PROBLEM REQUIREMENTS — Leave out the pictures and copy every record exactly.

- - - - - - -

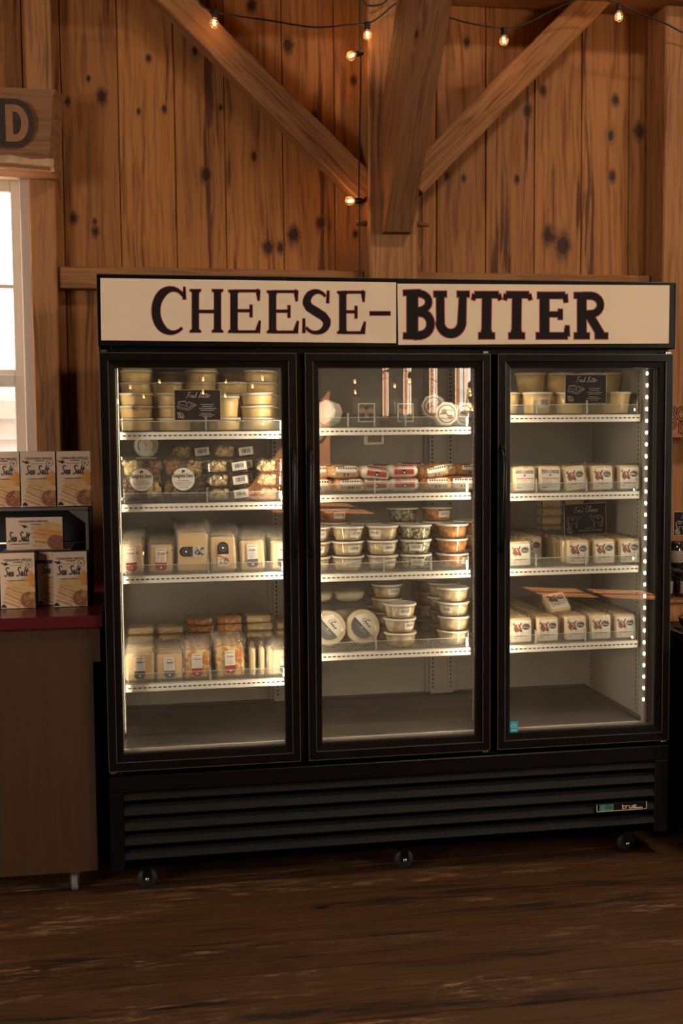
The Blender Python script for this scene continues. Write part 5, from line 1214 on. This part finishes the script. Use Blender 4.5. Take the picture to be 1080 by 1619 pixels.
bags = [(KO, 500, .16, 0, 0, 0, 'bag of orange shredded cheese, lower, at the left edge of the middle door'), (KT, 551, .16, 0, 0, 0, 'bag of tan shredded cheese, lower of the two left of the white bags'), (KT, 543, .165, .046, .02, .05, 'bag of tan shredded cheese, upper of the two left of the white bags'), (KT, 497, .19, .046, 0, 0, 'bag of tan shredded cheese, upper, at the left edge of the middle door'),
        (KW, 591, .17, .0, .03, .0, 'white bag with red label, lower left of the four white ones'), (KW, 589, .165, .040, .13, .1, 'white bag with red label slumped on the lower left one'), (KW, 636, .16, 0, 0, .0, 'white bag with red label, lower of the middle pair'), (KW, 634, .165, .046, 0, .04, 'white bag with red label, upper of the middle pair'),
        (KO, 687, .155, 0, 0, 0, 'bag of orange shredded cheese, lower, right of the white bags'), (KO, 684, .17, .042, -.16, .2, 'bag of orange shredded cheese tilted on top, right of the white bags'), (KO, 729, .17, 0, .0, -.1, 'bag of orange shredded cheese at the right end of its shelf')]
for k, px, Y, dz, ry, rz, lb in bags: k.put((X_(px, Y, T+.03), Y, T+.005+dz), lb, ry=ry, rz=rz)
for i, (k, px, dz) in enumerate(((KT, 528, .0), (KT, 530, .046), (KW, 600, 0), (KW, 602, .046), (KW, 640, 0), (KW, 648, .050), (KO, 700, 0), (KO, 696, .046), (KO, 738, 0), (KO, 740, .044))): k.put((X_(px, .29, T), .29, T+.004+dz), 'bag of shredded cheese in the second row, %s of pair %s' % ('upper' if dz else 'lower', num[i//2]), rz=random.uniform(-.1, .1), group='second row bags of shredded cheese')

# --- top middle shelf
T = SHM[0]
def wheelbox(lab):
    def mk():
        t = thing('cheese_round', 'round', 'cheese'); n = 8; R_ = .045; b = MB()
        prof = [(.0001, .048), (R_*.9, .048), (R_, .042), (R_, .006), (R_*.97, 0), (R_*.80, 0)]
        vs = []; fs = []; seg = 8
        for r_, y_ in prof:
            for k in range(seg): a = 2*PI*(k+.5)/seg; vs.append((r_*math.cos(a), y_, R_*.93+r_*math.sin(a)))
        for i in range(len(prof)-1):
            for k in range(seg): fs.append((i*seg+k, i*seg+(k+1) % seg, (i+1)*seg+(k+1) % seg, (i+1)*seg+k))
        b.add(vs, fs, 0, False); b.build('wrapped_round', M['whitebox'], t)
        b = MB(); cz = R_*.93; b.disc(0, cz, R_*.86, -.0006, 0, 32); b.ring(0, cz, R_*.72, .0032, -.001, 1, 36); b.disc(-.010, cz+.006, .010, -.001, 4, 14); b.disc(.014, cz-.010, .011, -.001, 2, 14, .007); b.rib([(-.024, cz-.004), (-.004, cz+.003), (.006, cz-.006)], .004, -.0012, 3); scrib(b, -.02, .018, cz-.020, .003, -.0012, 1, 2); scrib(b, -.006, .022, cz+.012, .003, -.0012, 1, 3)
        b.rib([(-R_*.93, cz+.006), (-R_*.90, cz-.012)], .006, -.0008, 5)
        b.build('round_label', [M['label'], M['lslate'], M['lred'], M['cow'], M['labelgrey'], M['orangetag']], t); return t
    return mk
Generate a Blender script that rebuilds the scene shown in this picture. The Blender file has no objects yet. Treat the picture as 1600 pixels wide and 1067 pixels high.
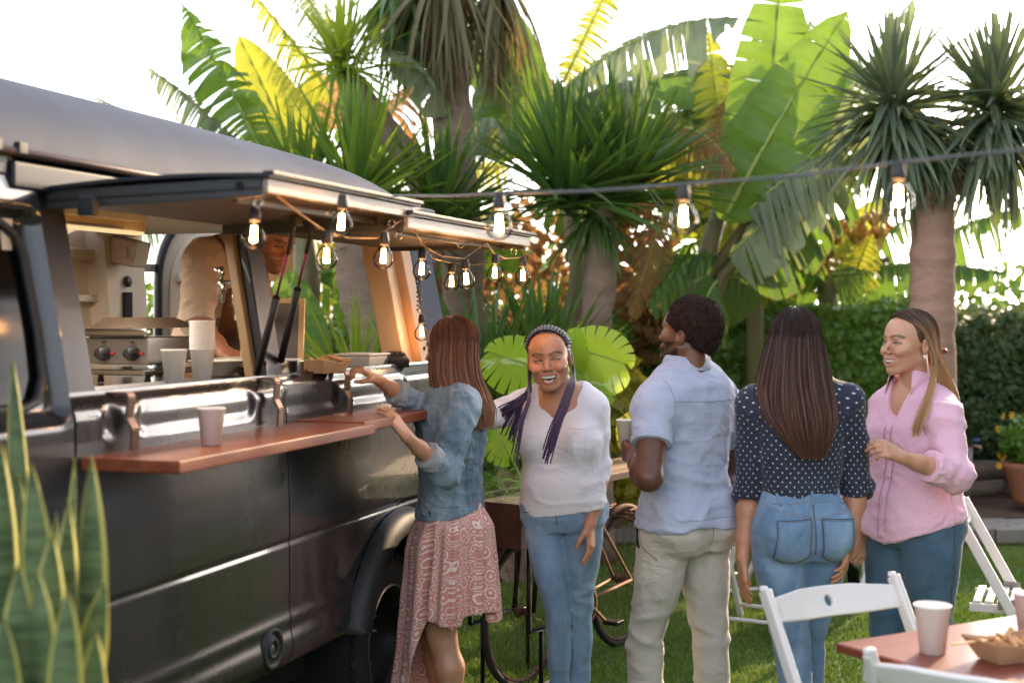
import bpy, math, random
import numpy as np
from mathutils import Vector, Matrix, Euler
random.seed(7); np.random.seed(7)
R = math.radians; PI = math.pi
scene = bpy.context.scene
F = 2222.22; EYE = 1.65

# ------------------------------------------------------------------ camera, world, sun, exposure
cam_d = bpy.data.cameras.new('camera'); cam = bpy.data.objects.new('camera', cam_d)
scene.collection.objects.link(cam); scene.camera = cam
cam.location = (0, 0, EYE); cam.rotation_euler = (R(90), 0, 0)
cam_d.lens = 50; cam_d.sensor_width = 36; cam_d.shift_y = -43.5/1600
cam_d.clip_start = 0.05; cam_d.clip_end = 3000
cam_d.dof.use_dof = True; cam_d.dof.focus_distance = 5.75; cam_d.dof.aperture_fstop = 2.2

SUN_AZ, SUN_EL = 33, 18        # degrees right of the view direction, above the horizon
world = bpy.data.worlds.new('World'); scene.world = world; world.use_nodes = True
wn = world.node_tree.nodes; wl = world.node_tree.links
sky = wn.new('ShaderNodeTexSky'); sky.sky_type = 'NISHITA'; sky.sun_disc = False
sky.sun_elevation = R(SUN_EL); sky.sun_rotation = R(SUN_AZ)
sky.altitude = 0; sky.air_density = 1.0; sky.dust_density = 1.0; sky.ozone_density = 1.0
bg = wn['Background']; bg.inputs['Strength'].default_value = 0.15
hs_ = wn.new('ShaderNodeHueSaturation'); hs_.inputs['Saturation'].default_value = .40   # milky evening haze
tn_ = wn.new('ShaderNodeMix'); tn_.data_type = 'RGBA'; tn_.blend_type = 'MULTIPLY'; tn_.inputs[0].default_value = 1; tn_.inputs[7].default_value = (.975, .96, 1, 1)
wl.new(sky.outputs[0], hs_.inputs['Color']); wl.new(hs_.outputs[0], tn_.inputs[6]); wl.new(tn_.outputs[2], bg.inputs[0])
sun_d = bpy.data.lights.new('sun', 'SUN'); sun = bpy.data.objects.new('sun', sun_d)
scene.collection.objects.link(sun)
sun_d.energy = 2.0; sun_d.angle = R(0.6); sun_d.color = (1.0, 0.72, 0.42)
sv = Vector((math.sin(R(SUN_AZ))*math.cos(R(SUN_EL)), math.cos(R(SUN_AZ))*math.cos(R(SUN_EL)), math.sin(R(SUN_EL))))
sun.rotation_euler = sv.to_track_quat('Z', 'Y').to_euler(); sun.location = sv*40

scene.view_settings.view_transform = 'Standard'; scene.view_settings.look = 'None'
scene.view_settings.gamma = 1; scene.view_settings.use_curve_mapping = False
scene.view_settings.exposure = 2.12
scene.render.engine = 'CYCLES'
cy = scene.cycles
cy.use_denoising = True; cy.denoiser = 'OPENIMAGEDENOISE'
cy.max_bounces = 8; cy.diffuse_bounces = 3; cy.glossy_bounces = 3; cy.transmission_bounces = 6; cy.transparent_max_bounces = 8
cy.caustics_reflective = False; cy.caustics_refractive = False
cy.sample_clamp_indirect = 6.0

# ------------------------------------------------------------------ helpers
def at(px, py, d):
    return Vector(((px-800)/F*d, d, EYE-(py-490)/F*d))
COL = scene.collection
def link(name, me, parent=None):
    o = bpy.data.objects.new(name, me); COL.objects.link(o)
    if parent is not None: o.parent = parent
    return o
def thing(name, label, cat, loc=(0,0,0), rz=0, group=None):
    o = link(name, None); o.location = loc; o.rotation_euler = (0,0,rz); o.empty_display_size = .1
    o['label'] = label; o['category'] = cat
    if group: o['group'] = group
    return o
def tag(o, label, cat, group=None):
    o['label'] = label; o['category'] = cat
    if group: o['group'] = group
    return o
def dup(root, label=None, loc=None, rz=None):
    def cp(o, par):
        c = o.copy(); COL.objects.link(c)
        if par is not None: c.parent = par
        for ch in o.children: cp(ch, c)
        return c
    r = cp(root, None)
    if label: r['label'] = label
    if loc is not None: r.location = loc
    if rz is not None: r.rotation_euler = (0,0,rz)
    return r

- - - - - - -

COMPLETE ANSWER —
The Blender Python script for this scene continues. Write part 5, from line 1214 on. This part finishes the script. Use Blender 4.5. Take the picture to be 1080 by 1619 pixels.
bags = [(KO, 500, .16, 0, 0, 0, 'bag of orange shredded cheese, lower, at the left edge of the middle door'), (KT, 551, .16, 0, 0, 0, 'bag of tan shredded cheese, lower of the two left of the white bags'), (KT, 543, .165, .046, .02, .05, 'bag of tan shredded cheese, upper of the two left of the white bags'), (KT, 497, .19, .046, 0, 0, 'bag of tan shredded cheese, upper, at the left edge of the middle door'),
        (KW, 591, .17, .0, .03, .0, 'white bag with red label, lower left of the four white ones'), (KW, 589, .165, .040, .13, .1, 'white bag with red label slumped on the lower left one'), (KW, 636, .16, 0, 0, .0, 'white bag with red label, lower of the middle pair'), (KW, 634, .165, .046, 0, .04, 'white bag with red label, upper of the middle pair'),
        (KO, 687, .155, 0, 0, 0, 'bag of orange shredded cheese, lower, right of the white bags'), (KO, 684, .17, .042, -.16, .2, 'bag of orange shredded cheese tilted on top, right of the white bags'), (KO, 729, .17, 0, .0, -.1, 'bag of orange shredded cheese at the right end of its shelf')]
for k, px, Y, dz, ry, rz, lb in bags: k.put((X_(px, Y, T+.03), Y, T+.005+dz), lb, ry=ry, rz=rz)
for i, (k, px, dz) in enumerate(((KT, 528, .0), (KT, 530, .046), (KW, 600, 0), (KW, 602, .046), (KW, 640, 0), (KW, 648, .050), (KO, 700, 0), (KO, 696, .046), (KO, 738, 0), (KO, 740, .044))): k.put((X_(px, .29, T), .29, T+.004+dz), 'bag of shredded cheese in the second row, %s of pair %s' % ('upper' if dz else 'lower', num[i//2]), rz=random.uniform(-.1, .1), group='second row bags of shredded cheese')

# --- top middle shelf
T = SHM[0]
def wheelbox(lab):
    def mk():
        t = thing('cheese_round', 'round', 'cheese'); n = 8; R_ = .045; b = MB()
        prof = [(.0001, .048), (R_*.9, .048), (R_, .042), (R_, .006), (R_*.97, 0), (R_*.80, 0)]
        vs = []; fs = []; seg = 8
        for r_, y_ in prof:
            for k in range(seg): a = 2*PI*(k+.5)/seg; vs.append((r_*math.cos(a), y_, R_*.93+r_*math.sin(a)))
        for i in range(len(prof)-1):
            for k in range(seg): fs.append((i*seg+k, i*seg+(k+1) % seg, (i+1)*seg+(k+1) % seg, (i+1)*seg+k))
        b.add(vs, fs, 0, False); b.build('wrapped_round', M['whitebox'], t)
        b = MB(); cz = R_*.93; b.disc(0, cz, R_*.86, -.0006, 0, 32); b.ring(0, cz, R_*.72, .0032, -.001, 1, 36); b.disc(-.010, cz+.006, .010, -.001, 4, 14); b.disc(.014, cz-.010, .011, -.001, 2, 14, .007); b.rib([(-.024, cz-.004), (-.004, cz+.003), (.006, cz-.006)], .004, -.0012, 3); scrib(b, -.02, .018, cz-.020, .003, -.0012, 1, 2); scrib(b, -.006, .022, cz+.012, .003, -.0012, 1, 3)
        b.rib([(-R_*.93, cz+.006), (-R_*.90, cz-.012)], .006, -.0008, 5)
        b.build('round_label', [M['label'], M['lslate'], M['lred'], M['cow'], M['labelgrey'], M['orangetag']], t); return t
    return mk
Generate a Blender script that rebuilds the scene shown in this picture. The Blender file has no objects yet. Treat the picture as 1600 pixels wide and 1067 pixels high.
import bpy, math, random
import numpy as np
from mathutils import Vector, Matrix, Euler
random.seed(7); np.random.seed(7)
R = math.radians; PI = math.pi
scene = bpy.context.scene
F = 2222.22; EYE = 1.65

# ------------------------------------------------------------------ camera, world, sun, exposure
cam_d = bpy.data.cameras.new('camera'); cam = bpy.data.objects.new('camera', cam_d)
scene.collection.objects.link(cam); scene.camera = cam
cam.location = (0, 0, EYE); cam.rotation_euler = (R(90), 0, 0)
cam_d.lens = 50; cam_d.sensor_width = 36; cam_d.shift_y = -43.5/1600
cam_d.clip_start = 0.05; cam_d.clip_end = 3000
cam_d.dof.use_dof = True; cam_d.dof.focus_distance = 5.75; cam_d.dof.aperture_fstop = 2.2

SUN_AZ, SUN_EL = 33, 18        # degrees right of the view direction, above the horizon
world = bpy.data.worlds.new('World'); scene.world = world; world.use_nodes = True
wn = world.node_tree.nodes; wl = world.node_tree.links
sky = wn.new('ShaderNodeTexSky'); sky.sky_type = 'NISHITA'; sky.sun_disc = False
sky.sun_elevation = R(SUN_EL); sky.sun_rotation = R(SUN_AZ)
sky.altitude = 0; sky.air_density = 1.0; sky.dust_density = 1.0; sky.ozone_density = 1.0
bg = wn['Background']; bg.inputs['Strength'].default_value = 0.15
hs_ = wn.new('ShaderNodeHueSaturation'); hs_.inputs['Saturation'].default_value = .40   # milky evening haze
tn_ = wn.new('ShaderNodeMix'); tn_.data_type = 'RGBA'; tn_.blend_type = 'MULTIPLY'; tn_.inputs[0].default_value = 1; tn_.inputs[7].default_value = (.975, .96, 1, 1)
wl.new(sky.outputs[0], hs_.inputs['Color']); wl.new(hs_.outputs[0], tn_.inputs[6]); wl.new(tn_.outputs[2], bg.inputs[0])
sun_d = bpy.data.lights.new('sun', 'SUN'); sun = bpy.data.objects.new('sun', sun_d)
scene.collection.objects.link(sun)
sun_d.energy = 2.0; sun_d.angle = R(0.6); sun_d.color = (1.0, 0.72, 0.42)
sv = Vector((math.sin(R(SUN_AZ))*math.cos(R(SUN_EL)), math.cos(R(SUN_AZ))*math.cos(R(SUN_EL)), math.sin(R(SUN_EL))))
sun.rotation_euler = sv.to_track_quat('Z', 'Y').to_euler(); sun.location = sv*40

scene.view_settings.view_transform = 'Standard'; scene.view_settings.look = 'None'
scene.view_settings.gamma = 1; scene.view_settings.use_curve_mapping = False
scene.view_settings.exposure = 2.12
scene.render.engine = 'CYCLES'
cy = scene.cycles
cy.use_denoising = True; cy.denoiser = 'OPENIMAGEDENOISE'
cy.max_bounces = 8; cy.diffuse_bounces = 3; cy.glossy_bounces = 3; cy.transmission_bounces = 6; cy.transparent_max_bounces = 8
cy.caustics_reflective = False; cy.caustics_refractive = False
cy.sample_clamp_indirect = 6.0

# ------------------------------------------------------------------ helpers
def at(px, py, d):
    return Vector(((px-800)/F*d, d, EYE-(py-490)/F*d))
COL = scene.collection
def link(name, me, parent=None):
    o = bpy.data.objects.new(name, me); COL.objects.link(o)
    if parent is not None: o.parent = parent
    return o
def thing(name, label, cat, loc=(0,0,0), rz=0, group=None):
    o = link(name, None); o.location = loc; o.rotation_euler = (0,0,rz); o.empty_display_size = .1
    o['label'] = label; o['category'] = cat
    if group: o['group'] = group
    return o
def tag(o, label, cat, group=None):
    o['label'] = label; o['category'] = cat
    if group: o['group'] = group
    return o
def dup(root, label=None, loc=None, rz=None):
    def cp(o, par):
        c = o.copy(); COL.objects.link(c)
        if par is not None: c.parent = par
        for ch in o.children: cp(ch, c)
        return c
    r = cp(root, None)
    if label: r['label'] = label
    if loc is not None: r.location = loc
    if rz is not None: r.rotation_euler = (0,0,rz)
    return r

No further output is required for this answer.